* [DATA SECTION]:
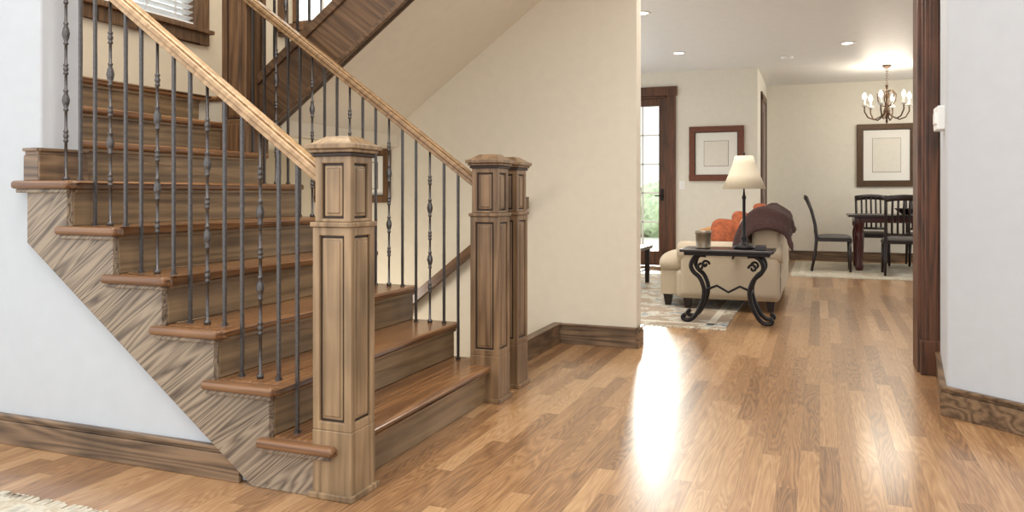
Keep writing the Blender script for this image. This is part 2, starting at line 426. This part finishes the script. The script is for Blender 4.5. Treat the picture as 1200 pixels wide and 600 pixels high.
bh.prism([(-1.92,zr(-1.92)-.04),(-4.0,zr(-4.0)-.04),(-4.0,zr(-4.0)+.04),(-1.92,zr(-1.92)+.04)],'XZ',5.17,5.23,M_rail2)
for x in (-2.1,-3.0,-3.8): bh.tube([(x,5.28,zr(x)-0.08),(x,5.2,zr(x)-0.06),(x,5.2,zr(x)-0.02)],0.008,M_iron,6)
bh.done(0.01,3,st)

def panel_section(b,cx,cy,z0,z1,w,mat,stile=0.028,rt=0.03,rb=0.03):
    h=w/2
    b.box(cx-h+0.011,cx+h-0.011,cy-h+0.011,cy+h-0.011,z0,z1,M_glaze)
    for sx in (-1,1):
        for sy in (-1,1):
            b.box(cx+sx*h,cx+sx*(h-stile),cy+sy*h,cy+sy*(h-stile),z0,z1,mat)
    b.box(cx-h+0.0003,cx+h-0.0003,cy-h+0.0003,cy+h-0.0003,z1-rt,z1,mat)
    b.box(cx-h+0.0003,cx+h-0.0003,cy-h+0.0003,cy+h-0.0003,z0,z0+rb,mat)
    pw=h-stile-0.008
    za,zb=z0+rb+0.008,z1-rt-0.008
    b.box(cx-pw,cx+pw,cy-h+0.006,cy+h-0.006,za,zb,mat)
    b.box(cx-h+0.006,cx+h-0.006,cy-pw,cy+pw,za,zb,mat)
    pw-=0.010
    b.box(cx-pw-.003,cx+pw+.003,cy-h+0.0055,cy+h-0.0055,za+0.007,zb-0.007,M_glaze)
    b.box(cx-h+0.0055,cx+h-0.0055,cy-pw-.003,cy+pw+.003,za+0.007,zb-0.007,M_glaze)
    b.box(cx-pw,cx+pw,cy-h+0.002,cy+h-0.002,za+0.010,zb-0.010,mat)
    b.box(cx-h+0.002,cx+h-0.002,cy-pw,cy+pw,za+0.010,zb-0.010,mat)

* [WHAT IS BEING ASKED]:
Leave out the pictures and repeat exactly the lines from the start of the material through the line that contains "bh.done(0.01,3,st)", both included.

* [OUTPUT OF THE TASK]:
Keep writing the Blender script for this image. This is part 2, starting at line 426. This part finishes the script. The script is for Blender 4.5. Treat the picture as 1200 pixels wide and 600 pixels high.
bh.prism([(-1.92,zr(-1.92)-.04),(-4.0,zr(-4.0)-.04),(-4.0,zr(-4.0)+.04),(-1.92,zr(-1.92)+.04)],'XZ',5.17,5.23,M_rail2)
for x in (-2.1,-3.0,-3.8): bh.tube([(x,5.28,zr(x)-0.08),(x,5.2,zr(x)-0.06),(x,5.2,zr(x)-0.02)],0.008,M_iron,6)
bh.done(0.01,3,st)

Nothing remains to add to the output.